The thinner metal has less thermal resistance and the extra cylinder surface area has more area to absorb heat. Also, the engine was probably hot tanked which removed any deposits(insulates) in the water passages around the cylinders, so more heat gets into the water.
There is also the possibility that you improved the performance of the engine, this creates additional heat.
So anyway, more heat is absorbed by the bigger cylinder and is transferred to the water more quickly, and the engine may just be making more heat since with most engines HP= more heat.
This is what my boss told me waaaaay back when I hotrodded my first car, 0.060 overbore, plus the works. Had to go to a 5 row radiator from the 3 row stocker.
Basically, jim henderson covered it, but let me give you an example you can try out at home.
Heat a burner on your stove up until it it red hot. Now place a sheet of aluminum foil on it, and see how hot it gets in one minute.
Now, lets put a heavy cast iron skillet on that same burner for one minute. The cast iron pan is not as hot to pick up.

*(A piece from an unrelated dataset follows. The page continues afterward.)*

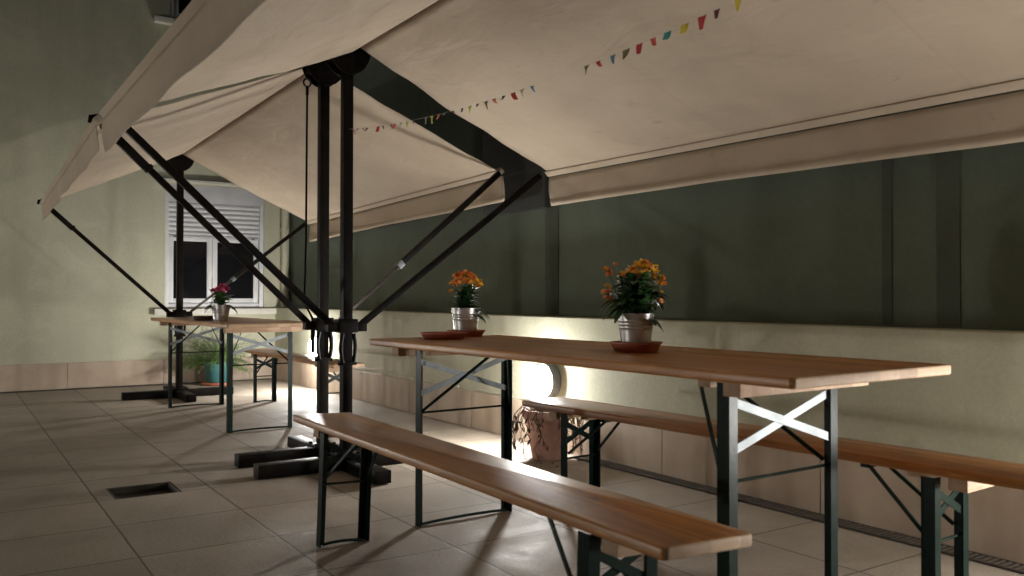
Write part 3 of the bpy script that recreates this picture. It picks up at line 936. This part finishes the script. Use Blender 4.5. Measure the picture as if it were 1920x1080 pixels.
# clay pot with dry vine by the wall
t = thing('clay_flowerpot', 'weathered pink clay pot with dead hanging vines beside the lit wall lamp', 'flowerpot', (2.98, 4.12, 0))
mb = MB()
pf = [(.001, .0), (.086, .0), (.09, .006), (.128, .225), (.133, .232), (.146, .236), (.150, .245), (.151, .283), (.147, .290), (.136, .290), (.130, .262), (.001, .256)]
mb.lathe(pf, n=40)
for v in mb.bm.verts:
    k = 1 + .025 * noise.noise(v.co * 14)
    v.co.x *= k; v.co.y *= k
mb.build('pot', CLAY, t)
MB().lathe([(.001, .265), (.07, .268), (.131, .262)], n=30).build('soil', SOIL, t)
rnd = random.Random(5)
mb = MB(); ml = MB()
for i in range(40):
    a = rnd.uniform(0, 2 * PI)
    if i < 22: a = rnd.choice([R(150), R(-30), R(200), R(-60)]) + rnd.uniform(-.5, .5)
    L = rnd.uniform(.05, .30)
    d = Vector((math.cos(a), math.sin(a), 0))
    p0 = Vector((.09 * math.cos(a), .09 * math.sin(a), .27))
    p1 = Vector((.148 * math.cos(a), .148 * math.sin(a), .305 + rnd.uniform(-.01, .02)))
    out = rnd.uniform(.165, .20)
    pts = [p0, p1]
    z = .285
    ang = a
    while z > .29 - L and z > .012:
        z -= .03; ang += rnd.uniform(-.12, .12); out += rnd.uniform(-.012, .014)
        pts.append(Vector((out * math.cos(ang), out * math.sin(ang), max(z, .008))))
    mb.tube(pts, .0022, 5)
    for q in pts[2:]:
        if rnd.random() < .75:
            leaf(ml, q, (rnd.uniform(-1, 1), rnd.uniform(-1, 1), rnd.uniform(-1, .3)), rnd.uniform(.02, .045), rnd.uniform(.008, .018), .4, 4)
for i in range(60):   # matted dry growth on the rim
    a = rnd.uniform(0, 2 * PI); r0 = rnd.uniform(.06, .13)
    pts = [Vector((r0 * math.cos(a), r0 * math.sin(a), .268))]
    for k in range(4):
        a += rnd.uniform(-.35, .35); r0 += rnd.uniform(-.01, .02)
        pts.append(Vector((min(r0, .16) * math.cos(a), min(r0, .16) * math.sin(a), .285 + rnd.uniform(-.005, .035))))
    mb.tube(pts, .0017, 4)
mb.build('dead_vine', DEAD, t); ml.build('dry_leaves', DEAD, t)
# loose dry leaves on the paving around it
rnd = random.Random(8)
grp = 'dry leaves lying round the clay pot'
for i in range(26):
    mb = MB()
    leaf(mb, (-.014, 0, .004), (1, 0, rnd.uniform(.0, .2)), .03 * rnd.uniform(.7, 1.5), .014, rnd.uniform(0, .2), 4)
    o = mb.build('dry_leaf', PAPER if i % 3 == 0 else DEAD)
    a = rnd.uniform(0, 2 * PI); r = rnd.uniform(.12, .40)
    o.location = (min(2.98 + r * math.cos(a), 3.17), 4.12 + r * math.sin(a) * 1.1 - .05, .001); o.rotation_euler = (0, 0, rnd.uniform(0, 6.28))
    tag(o, 'pale dry leaf on the paving round the clay pot' if i % 3 == 0 else 'brown dry leaf on the paving round the clay pot', 'leaf', grp + (', pale' if i % 3 == 0 else ', brown'))

# teal pot with feathery fern by the house wall
t = thing('potted_fern', 'feathery green fern in a teal pot against the house wall under the window', 'potted plant', (2.47, 9.52, 0))
MB().lathe([(.001, .0), (.15, .0), (.165, .012), (.165, .028), (.15, .03), (.001, .02)], n=36).build('saucer', TERRA, t)
MB().lathe([(.001, .03), (.108, .03), (.113, .036), (.133, .225), (.142, .228), (.142, .25), (.134, .25), (.128, .22), (.001, .215)], n=40).build('pot', TEAL, t)
MB().lathe([(.001, .222), (.126, .219)], n=30).build('soil', SOIL, t)
rnd = random.Random(17)
mb = MB(); ms = MB()
for i in range(130):
    a = rnd.uniform(0, 2 * PI); el = rnd.uniform(.2, 1.25); L = rnd.uniform(.28, .52)
    d = Vector((math.cos(a) * math.cos(el), math.sin(a) * math.cos(el) * .75, math.sin(el)))
    if d.y > .2: d.y = .2
    p = Vector((rnd.uniform(-.06, .06), rnd.uniform(-.06, .06), .215)); pts = [p.copy()]
    for k in range(9):
        p = p + d * L / 9; d = (d + Vector((0, 0, -.11 - .05 * rnd.random()))).normalized(); pts.append(p.copy())
        if p.y > .27: p.y = .27
    ms.tube(pts, [.0018] * 5 + [.001] * 5, 4)
    for k in range(2, 10):
        for q in range(11):
            c = pts[k] + (pts[k - 1] - pts[k]) * rnd.random()
            dd = Vector((rnd.uniform(-1, 1), rnd.uniform(-1, 1), rnd.uniform(-.7, .9))).normalized()
            leaf(mb, c, dd, rnd.uniform(.018, .04), .0035, .3, 2)
for v in mb.bm.verts:
    if v.co.y > .29: v.co.y = .29
ms.build('stems', STEM, t); mb.build('foliage', FERN, t)

# ------------------------------------------------------------------ render settings
S.render.engine = 'CYCLES'
S.cycles.max_bounces = 8
S.cycles.diffuse_bounces = 6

Same thing with an overbore. You have removed 0.015" from each side of the bore on an 0.030" overbore, thereby decreasing the amount of metal impeding the transfer of heat from the cylinder to the water jacket through the cylinder wall.
At least that is the way I was taught about overbores and heat transfer from an early hot rodder an mechanic.
Great gys, thank you for our replies were pretty much what I had figured out: There is less metal to conduct heat up to the cylinder heads and upper water jacket to get the heat to the water. Hence, local boiling.
But it is still a head scratcher to this old hot rodder.
Semper Fi
Sorry to disagree, but an engine that has been bored (within proper limits,) overheats for the same reasons that any other engine overheats. But with the following caveat: Engines that have been bored often are subject to any number of other modifications. These efforts to get greater performance from and engine, and the way it is then operated, often lead to overheating for any number of reasons. But simply being bored twenty or thirty over is not going to be the cause of overheating. If that were the case, there would be no race cars running around the tracks.